### [Written request]
Retype the whole listing, please, keeping every line exact and dropping the pictures.

++++++++++

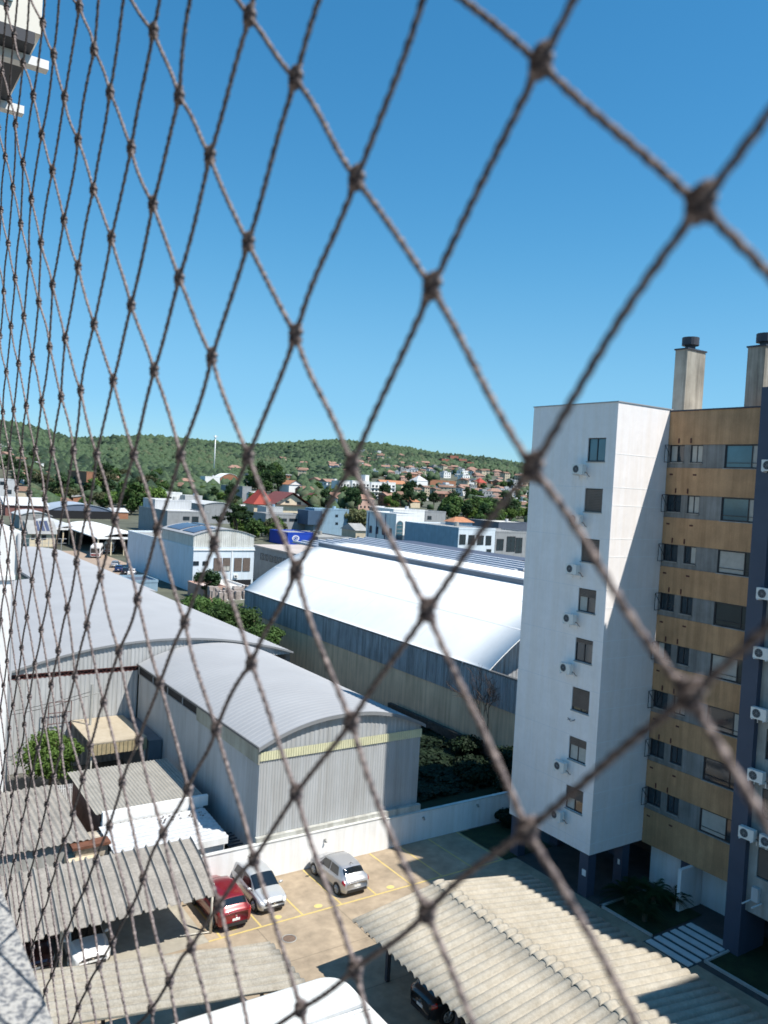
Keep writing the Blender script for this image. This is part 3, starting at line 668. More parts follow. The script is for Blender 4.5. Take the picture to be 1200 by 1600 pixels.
def car(label, cat_group, paint, style, x, y, rz, floor=.0):
    S_ = STY[style]; t = S_['t']; L = S_['L']
    r = thing('parked_car', label, 'car', (0, 0, 0), 0, cat_group)
    def surf(px, s, off=0):   # s 0..1 around the half ring: 0 sill .. 1 roof centre
        _, w, zb, zs, zt, wt = lerp(t, px)
        ring = [(w*.90, zb), (w*.985, zb+.10), (w, (zb+zs)/2+.02), (w*.985, zs-.06), (w*.93, zs), (wt+.035, zt-.075), (wt, zt-.03), (wt*.86, zt-.004), (wt*.5, zt+.012), (0, zt+.02)]
        ks = [0, .1, .22, .34, .4, .66, .72, .78, .88, 1.0]
        for a in range(9):
            if s <= ks[a+1]+1e-9:
                q = (s-ks[a])/(ks[a+1]-ks[a]); p = [ring[a][i]+(ring[a+1][i]-ring[a][i])*q for i in (0, 1)]
                d = (ring[a+1][1]-ring[a][1], -(ring[a+1][0]-ring[a][0])); l = math.hypot(*d) or 1
                return (px, p[0]+d[0]/l*off, p[1]+d[1]/l*off)
        return (px, 0, zt)
    xs = [t[0][0]+(t[-1][0]-t[0][0])*(.5-.5*math.cos(math.pi*i/44)) for i in range(45)]
    ss = [0, .05, .1, .16, .22, .28, .34, .37, .4, .5, .6, .66, .69, .72, .75, .78, .83, .88, .94, 1.0]
    b = MB(); n = len(ss)
    for px in xs:
        R = [surf(px, s) for s in ss]
        b.v += R+[(p[0], -p[1], p[2]) for p in reversed(R[:-1])]
    W_ = 2*n-1
    for i in range(len(xs)-1):
        for j in range(W_-1): b.f.append((i*W_+j, i*W_+j+1, (i+1)*W_+j+1, (i+1)*W_+j)); b.m.append(0)
        b.f.append((i*W_+W_-1, i*W_, (i+1)*W_, (i+1)*W_+W_-1)); b.m.append(0)
    b.f.append(tuple(range(W_))); b.m.append(0); b.f.append(tuple(reversed(range((len(xs)-1)*W_, len(xs)*W_)))); b.m.append(0)
    b.build('body', paint, r, True)
    def patch(name, x0, x1, s0, s1, mat, off, both=True, nx=8, ns=6, mirror_join=False, slant0=0, slant1=0):
        def mk(sg):
            m_ = MB(); m_.grid(lambda u, v: (lambda p: (p[0], p[1]*sg, p[2]))(surf(x0+(x1-x0)*u+(slant0*(1-u)+slant1*u)*v, s0+(s1-s0)*v, off)), nx, ns, 0, flip=sg > 0); return m_
        if mirror_join:
            m_ = MB(); m_.grid(lambda u, v: (lambda s: (lambda p: (p[0], p[1]*(1 if v < .5 else -1), p[2]))(surf(x0+(x1-x0)*u, s, off)))(s0+(1-s0)*(1-abs(2*v-1))), nx, 16, 0, flip=True); m_.build(name, mat, r, True)
        else:
            for sg in ((1, -1) if both else (1,)): mk(sg).build(name, mat, r, True)
    a0, a1 = S_['sw']; mid = (a0+a1)/2-.05
    patch('side_window', a0+.02, mid-.04, .425, .64, CG, .012, slant0=.18)
    patch('side_window', mid+.03, a1+.1, .425, .64, CG, .012, slant1=-.38)
    patch('windscreen', S_['ws'][0], S_['ws'][1], .70, 1, CG, .012, mirror_join=True)
    patch('rear_window', S_['rw'][0], S_['rw'][1], .70, 1, CG, .014, mirror_join=True)
    x0 = t[0][0]; x1 = t[-1][0]
    patch('tail_lamp', x0+.045, x0+.26, .30, .44, TAIL, .012, nx=4, ns=4)
    patch('head_lamp', x1-.42, x1-.07, .27, .36, HEADL, .012, nx=4, ns=4)
    # front: grille, badge, plate ; rear: plate, bumper trim
    m_ = MB(); m_.box(x1-.10, x1+.012, -.48, .48, .50 if style != 'suv' else .6, .60 if style != 'suv' else .72); m_.build('grille', CARTRIM, r)
    m_ = MB(); m_.box(x1-.12, x1+.006, -.58, .58, .27, .40); m_.build('front_bumper', CARTRIM, r)
    m_ = MB(); m_.tube([(x1+.014, 0, .555), (x1+.03, 0, .555)], .05, 12); m_.build('badge', CHROME, r)
    m_ = MB(); m_.box(x1+.008, x1+.02, -.2, .2, .40, .49); m_.build('number_plate', PLATE, r)
    m_ = MB(); m_.box(x0-.02, x0-.006, -.2, .2, .56, .68); m_.build('number_plate', PLATE, r)
    m_ = MB(); m_.box(x0-.004, x0+.12, -.62, .62, .30, .46); m_.build('rear_bumper', CARTRIM, r)
    m_ = MB(); m_.tube([(x0+.005, 0, .80), (x0-.02, 0, .80)], .045, 12); m_.build('badge', CHROME, r)
    w = max(q[1] for q in t)
    for sg in (1, -1):
        m_ = MB(); m_.tube([(S_['ws'][1]-.22, sg*(w-.06), .98 if style != 'suv' else 1.08), (S_['ws'][1]-.24, sg*(w+.06), 1.0 if style != 'suv' else 1.1), (S_['ws'][1]-.26, sg*(w+.17), 1.0 if style != 'suv' else 1.1)], [.04, .08, .06], 8); m_.build('mirror', paint, r, True)
        m_ = MB()
        for px in (mid, a0-.05, a1-.02): m_.add([surf(px-.004, .36, .006), surf(px+.004, .36, .006), surf(px+.004, .08, .006), surf(px-.004, .08, .006)] if sg > 0 else [(p[0], -p[1], p[2]) for p in (surf(px-.004, .08, .006), surf(px+.004, .08, .006), surf(px+.004, .36, .006), surf(px-.004, .36, .006))], [(0, 1, 2, 3)])
        m_.build('door_gap', CARTRIM, r)
        for px in (mid+.18, a0+.35):
            m_ = MB(); p = surf(px, .33, .012); m_.box(px, px+.16, sg*p[1]-.012, sg*p[1]+.012, p[2]-.01, p[2]+.02); m_.build('door_handle', paint, r)
        for px in S_['wheels']:
            R_ = .31 if style != 'suv' else .35
            m_ = MB(); m_.tube([(px, sg*(w-.15), R_+.01), (px, sg*(w+.003), R_+.01)], R_+.055, 24); m_.build('wheel_arch', CARTRIM, r)
            m_ = MB(); m_.tube([(px, sg*(w-.2), R_), (px, sg*(w-.01), R_), (px, sg*(w+.012), R_)], [R_, R_, R_-.03], 24); W2 = m_.build('wheel', TYRE, r, False)
            m_ = MB()
            m_.tube([(px, sg*(w-.1), R_), (px, sg*(w+.014), R_)], R_*.28, 10)
            for q in range(7):
                a = q*2*math.pi/7; m_.tube([(px, sg*(w+.010), R_), (px+R_*.64*math.cos(a), sg*(w+.014), R_+R_*.64*math.sin(a))], [.05, .035], 5)
            m_.tube([(px+R_*.66*math.cos(a), sg*(w+.012), R_+R_*.66*math.sin(a)) for a in np.linspace(0, 2*math.pi, 21)], .018, 5, False)
            m_.build('rim', RIM, W2)
    m_ = MB(); m_.tube([(-1.15, 0, t[5][4]), (-1.22, 0, t[5][4]+.09), (-1.42, 0, t[5][4]+.10)], [.02, .018, .008], 6); m_.build('antenna', CARTRIM, r)
    r.location = (x, y, floor); r.rotation_euler = (0, 0, rz)
    return r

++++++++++

### [The answer]
Keep writing the Blender script for this image. This is part 3, starting at line 668. More parts follow. The script is for Blender 4.5. Take the picture to be 1200 by 1600 pixels.
def car(label, cat_group, paint, style, x, y, rz, floor=.0):
    S_ = STY[style]; t = S_['t']; L = S_['L']
    r = thing('parked_car', label, 'car', (0, 0, 0), 0, cat_group)
    def surf(px, s, off=0):   # s 0..1 around the half ring: 0 sill .. 1 roof centre
        _, w, zb, zs, zt, wt = lerp(t, px)
        ring = [(w*.90, zb), (w*.985, zb+.10), (w, (zb+zs)/2+.02), (w*.985, zs-.06), (w*.93, zs), (wt+.035, zt-.075), (wt, zt-.03), (wt*.86, zt-.004), (wt*.5, zt+.012), (0, zt+.02)]
        ks = [0, .1, .22, .34, .4, .66, .72, .78, .88, 1.0]
        for a in range(9):
            if s <= ks[a+1]+1e-9:
                q = (s-ks[a])/(ks[a+1]-ks[a]); p = [ring[a][i]+(ring[a+1][i]-ring[a][i])*q for i in (0, 1)]
                d = (ring[a+1][1]-ring[a][1], -(ring[a+1][0]-ring[a][0])); l = math.hypot(*d) or 1
                return (px, p[0]+d[0]/l*off, p[1]+d[1]/l*off)
        return (px, 0, zt)
    xs = [t[0][0]+(t[-1][0]-t[0][0])*(.5-.5*math.cos(math.pi*i/44)) for i in range(45)]
    ss = [0, .05, .1, .16, .22, .28, .34, .37, .4, .5, .6, .66, .69, .72, .75, .78, .83, .88, .94, 1.0]
    b = MB(); n = len(ss)
    for px in xs:
        R = [surf(px, s) for s in ss]
        b.v += R+[(p[0], -p[1], p[2]) for p in reversed(R[:-1])]
    W_ = 2*n-1
    for i in range(len(xs)-1):
        for j in range(W_-1): b.f.append((i*W_+j, i*W_+j+1, (i+1)*W_+j+1, (i+1)*W_+j)); b.m.append(0)
        b.f.append((i*W_+W_-1, i*W_, (i+1)*W_, (i+1)*W_+W_-1)); b.m.append(0)
    b.f.append(tuple(range(W_))); b.m.append(0); b.f.append(tuple(reversed(range((len(xs)-1)*W_, len(xs)*W_)))); b.m.append(0)
    b.build('body', paint, r, True)
    def patch(name, x0, x1, s0, s1, mat, off, both=True, nx=8, ns=6, mirror_join=False, slant0=0, slant1=0):
        def mk(sg):
            m_ = MB(); m_.grid(lambda u, v: (lambda p: (p[0], p[1]*sg, p[2]))(surf(x0+(x1-x0)*u+(slant0*(1-u)+slant1*u)*v, s0+(s1-s0)*v, off)), nx, ns, 0, flip=sg > 0); return m_
        if mirror_join:
            m_ = MB(); m_.grid(lambda u, v: (lambda s: (lambda p: (p[0], p[1]*(1 if v < .5 else -1), p[2]))(surf(x0+(x1-x0)*u, s, off)))(s0+(1-s0)*(1-abs(2*v-1))), nx, 16, 0, flip=True); m_.build(name, mat, r, True)
        else:
            for sg in ((1, -1) if both else (1,)): mk(sg).build(name, mat, r, True)
    a0, a1 = S_['sw']; mid = (a0+a1)/2-.05
    patch('side_window', a0+.02, mid-.04, .425, .64, CG, .012, slant0=.18)
    patch('side_window', mid+.03, a1+.1, .425, .64, CG, .012, slant1=-.38)
    patch('windscreen', S_['ws'][0], S_['ws'][1], .70, 1, CG, .012, mirror_join=True)
    patch('rear_window', S_['rw'][0], S_['rw'][1], .70, 1, CG, .014, mirror_join=True)
    x0 = t[0][0]; x1 = t[-1][0]
    patch('tail_lamp', x0+.045, x0+.26, .30, .44, TAIL, .012, nx=4, ns=4)
    patch('head_lamp', x1-.42, x1-.07, .27, .36, HEADL, .012, nx=4, ns=4)
    # front: grille, badge, plate ; rear: plate, bumper trim
    m_ = MB(); m_.box(x1-.10, x1+.012, -.48, .48, .50 if style != 'suv' else .6, .60 if style != 'suv' else .72); m_.build('grille', CARTRIM, r)
    m_ = MB(); m_.box(x1-.12, x1+.006, -.58, .58, .27, .40); m_.build('front_bumper', CARTRIM, r)
    m_ = MB(); m_.tube([(x1+.014, 0, .555), (x1+.03, 0, .555)], .05, 12); m_.build('badge', CHROME, r)
    m_ = MB(); m_.box(x1+.008, x1+.02, -.2, .2, .40, .49); m_.build('number_plate', PLATE, r)
    m_ = MB(); m_.box(x0-.02, x0-.006, -.2, .2, .56, .68); m_.build('number_plate', PLATE, r)
    m_ = MB(); m_.box(x0-.004, x0+.12, -.62, .62, .30, .46); m_.build('rear_bumper', CARTRIM, r)
    m_ = MB(); m_.tube([(x0+.005, 0, .80), (x0-.02, 0, .80)], .045, 12); m_.build('badge', CHROME, r)
    w = max(q[1] for q in t)
    for sg in (1, -1):
        m_ = MB(); m_.tube([(S_['ws'][1]-.22, sg*(w-.06), .98 if style != 'suv' else 1.08), (S_['ws'][1]-.24, sg*(w+.06), 1.0 if style != 'suv' else 1.1), (S_['ws'][1]-.26, sg*(w+.17), 1.0 if style != 'suv' else 1.1)], [.04, .08, .06], 8); m_.build('mirror', paint, r, True)
        m_ = MB()
        for px in (mid, a0-.05, a1-.02): m_.add([surf(px-.004, .36, .006), surf(px+.004, .36, .006), surf(px+.004, .08, .006), surf(px-.004, .08, .006)] if sg > 0 else [(p[0], -p[1], p[2]) for p in (surf(px-.004, .08, .006), surf(px+.004, .08, .006), surf(px+.004, .36, .006), surf(px-.004, .36, .006))], [(0, 1, 2, 3)])
        m_.build('door_gap', CARTRIM, r)
        for px in (mid+.18, a0+.35):
            m_ = MB(); p = surf(px, .33, .012); m_.box(px, px+.16, sg*p[1]-.012, sg*p[1]+.012, p[2]-.01, p[2]+.02); m_.build('door_handle', paint, r)
        for px in S_['wheels']:
            R_ = .31 if style != 'suv' else .35
            m_ = MB(); m_.tube([(px, sg*(w-.15), R_+.01), (px, sg*(w+.003), R_+.01)], R_+.055, 24); m_.build('wheel_arch', CARTRIM, r)
            m_ = MB(); m_.tube([(px, sg*(w-.2), R_), (px, sg*(w-.01), R_), (px, sg*(w+.012), R_)], [R_, R_, R_-.03], 24); W2 = m_.build('wheel', TYRE, r, False)
            m_ = MB()
            m_.tube([(px, sg*(w-.1), R_), (px, sg*(w+.014), R_)], R_*.28, 10)
            for q in range(7):
                a = q*2*math.pi/7; m_.tube([(px, sg*(w+.010), R_), (px+R_*.64*math.cos(a), sg*(w+.014), R_+R_*.64*math.sin(a))], [.05, .035], 5)
            m_.tube([(px+R_*.66*math.cos(a), sg*(w+.012), R_+R_*.66*math.sin(a)) for a in np.linspace(0, 2*math.pi, 21)], .018, 5, False)
            m_.build('rim', RIM, W2)
    m_ = MB(); m_.tube([(-1.15, 0, t[5][4]), (-1.22, 0, t[5][4]+.09), (-1.42, 0, t[5][4]+.10)], [.02, .018, .008], 6); m_.build('antenna', CARTRIM, r)
    r.location = (x, y, floor); r.rotation_euler = (0, 0, rz)
    return r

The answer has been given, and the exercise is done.